• _Instructions for the task_:
Return each line of the data below verbatim; pictures are to be left out.

• _Supplied information_:
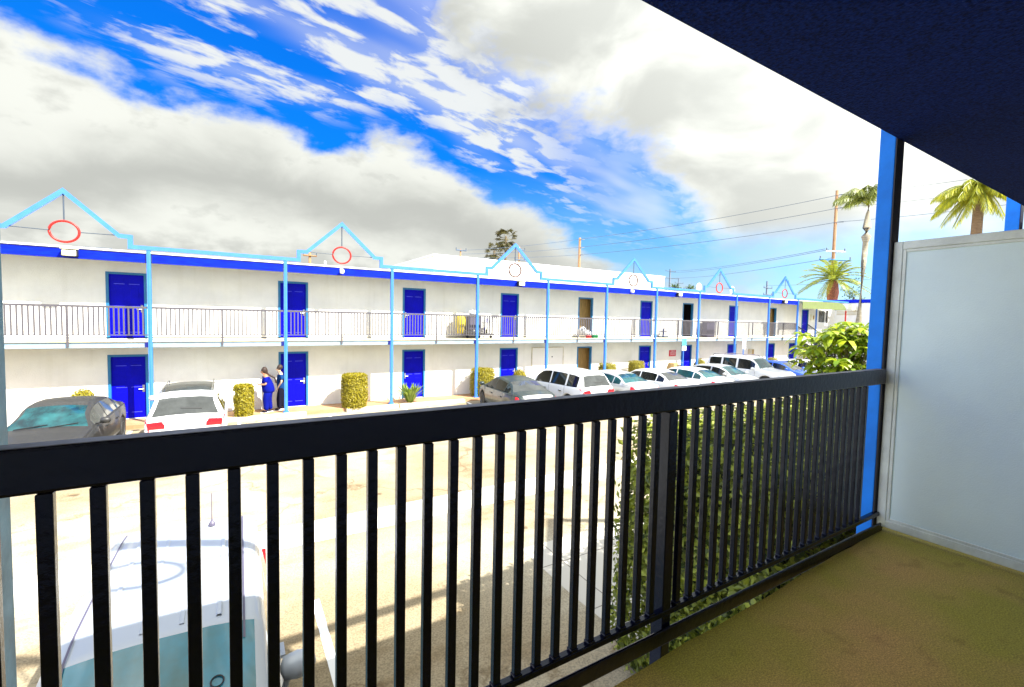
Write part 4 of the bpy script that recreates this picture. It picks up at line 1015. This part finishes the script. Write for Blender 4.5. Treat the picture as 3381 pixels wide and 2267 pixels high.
# ------------------------------------------------------------------ plants
def inside_pts_surface(kind, c, r, h, n):
    """points and normals on a clipped shrub: 'drum' (rounded cylinder), 'ball', 'box'"""
    P = []; Nn = []
    for _ in range(n):
        if kind == 'ball':
            z = random.uniform(-.5, 1); a = random.uniform(0, 2 * math.pi); q = math.sqrt(max(0, 1 - z * z))
            nn = (q * math.cos(a), q * math.sin(a), z); P.append((c[0] + nn[0] * r, c[1] + nn[1] * r, c[2] + h * .5 + nn[2] * h * .5)); Nn.append(nn)
        else:
            t = random.random()
            # superellipse body
            a = random.uniform(0, 2 * math.pi); v = random.uniform(0, 1); top = t < .22
            e = .45 if kind == 'box' else 1.0
            ca, sa = math.cos(a), math.sin(a); rx = math.copysign(abs(ca) ** e, ca); ry = math.copysign(abs(sa) ** e, sa)
            if top:
                k = math.sqrt(random.random()); P.append((c[0] + rx * r * k, c[1] + ry * r * k, c[2] + h * (1 - .07 * k ** 4))); Nn.append((rx * k * .4, ry * k * .4, 1))
            else:
                s_ = 1 - .22 * max(0, (v - .8) / .2) ** 2 - .10 * max(0, (.25 - v) / .25); P.append((c[0] + rx * r * s_, c[1] + ry * r * s_, c[2] + h * v)); Nn.append((rx, ry, .15 + .8 * max(0, v - .85) / .15))
    return P, Nn
def clipped(kind, X, Y, r, h, label, n=1500, size=.034, cat='shrub', z0=-3.67):
    n = int(n * 1.7)
    t = thing('clipped_shrub', (X, Y, z0), label, cat, 'clipped shrubs in front of the far block')
    P, Nn = inside_pts_surface(kind, (X, Y, z0), r, h, n)
    P = [(p[0] + random.gauss(0, .015), p[1] + random.gauss(0, .015), p[2] + random.gauss(0, .015)) for p in P]
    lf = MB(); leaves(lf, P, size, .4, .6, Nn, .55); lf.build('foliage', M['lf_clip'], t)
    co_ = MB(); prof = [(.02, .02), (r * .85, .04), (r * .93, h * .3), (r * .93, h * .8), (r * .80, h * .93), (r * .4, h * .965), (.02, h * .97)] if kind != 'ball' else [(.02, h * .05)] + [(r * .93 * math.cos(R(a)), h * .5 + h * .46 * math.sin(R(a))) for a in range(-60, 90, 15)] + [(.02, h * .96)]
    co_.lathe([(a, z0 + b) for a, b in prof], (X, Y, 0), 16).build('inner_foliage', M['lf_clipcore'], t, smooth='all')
    MB().tube([(X, Y, z0 - .02), (X, Y, z0 + .3)], .04, 6).build('trunk', M['branch'], t)
    return t
clipped('ball', -3.85, 19.0, .36, 1.22, 'small clipped shrub peeking over the dark grey sedan roof', 500)
clipped('drum', .46, 18.98, .31, 1.13, 'tall narrow clipped shrub between the white suv and the two people', 1500)
clipped('drum', 4.32, 19.05, .49, 1.34, 'large golden drum-shaped shrub between two light blue posts', 3200)
clipped('drum', 10.28, 19.3, .57, 1.30, 'rounded clipped shrub behind the dark green-grey sedan', 1800)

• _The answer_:
Write part 4 of the bpy script that recreates this picture. It picks up at line 1015. This part finishes the script. Write for Blender 4.5. Treat the picture as 3381 pixels wide and 2267 pixels high.
# ------------------------------------------------------------------ plants
def inside_pts_surface(kind, c, r, h, n):
    """points and normals on a clipped shrub: 'drum' (rounded cylinder), 'ball', 'box'"""
    P = []; Nn = []
    for _ in range(n):
        if kind == 'ball':
            z = random.uniform(-.5, 1); a = random.uniform(0, 2 * math.pi); q = math.sqrt(max(0, 1 - z * z))
            nn = (q * math.cos(a), q * math.sin(a), z); P.append((c[0] + nn[0] * r, c[1] + nn[1] * r, c[2] + h * .5 + nn[2] * h * .5)); Nn.append(nn)
        else:
            t = random.random()
            # superellipse body
            a = random.uniform(0, 2 * math.pi); v = random.uniform(0, 1); top = t < .22
            e = .45 if kind == 'box' else 1.0
            ca, sa = math.cos(a), math.sin(a); rx = math.copysign(abs(ca) ** e, ca); ry = math.copysign(abs(sa) ** e, sa)
            if top:
                k = math.sqrt(random.random()); P.append((c[0] + rx * r * k, c[1] + ry * r * k, c[2] + h * (1 - .07 * k ** 4))); Nn.append((rx * k * .4, ry * k * .4, 1))
            else:
                s_ = 1 - .22 * max(0, (v - .8) / .2) ** 2 - .10 * max(0, (.25 - v) / .25); P.append((c[0] + rx * r * s_, c[1] + ry * r * s_, c[2] + h * v)); Nn.append((rx, ry, .15 + .8 * max(0, v - .85) / .15))
    return P, Nn
def clipped(kind, X, Y, r, h, label, n=1500, size=.034, cat='shrub', z0=-3.67):
    n = int(n * 1.7)
    t = thing('clipped_shrub', (X, Y, z0), label, cat, 'clipped shrubs in front of the far block')
    P, Nn = inside_pts_surface(kind, (X, Y, z0), r, h, n)
    P = [(p[0] + random.gauss(0, .015), p[1] + random.gauss(0, .015), p[2] + random.gauss(0, .015)) for p in P]
    lf = MB(); leaves(lf, P, size, .4, .6, Nn, .55); lf.build('foliage', M['lf_clip'], t)
    co_ = MB(); prof = [(.02, .02), (r * .85, .04), (r * .93, h * .3), (r * .93, h * .8), (r * .80, h * .93), (r * .4, h * .965), (.02, h * .97)] if kind != 'ball' else [(.02, h * .05)] + [(r * .93 * math.cos(R(a)), h * .5 + h * .46 * math.sin(R(a))) for a in range(-60, 90, 15)] + [(.02, h * .96)]
    co_.lathe([(a, z0 + b) for a, b in prof], (X, Y, 0), 16).build('inner_foliage', M['lf_clipcore'], t, smooth='all')
    MB().tube([(X, Y, z0 - .02), (X, Y, z0 + .3)], .04, 6).build('trunk', M['branch'], t)
    return t
clipped('ball', -3.85, 19.0, .36, 1.22, 'small clipped shrub peeking over the dark grey sedan roof', 500)
clipped('drum', .46, 18.98, .31, 1.13, 'tall narrow clipped shrub between the white suv and the two people', 1500)
clipped('drum', 4.32, 19.05, .49, 1.34, 'large golden drum-shaped shrub between two light blue posts', 3200)
clipped('drum', 10.28, 19.3, .57, 1.30, 'rounded clipped shrub behind the dark green-grey sedan', 1800)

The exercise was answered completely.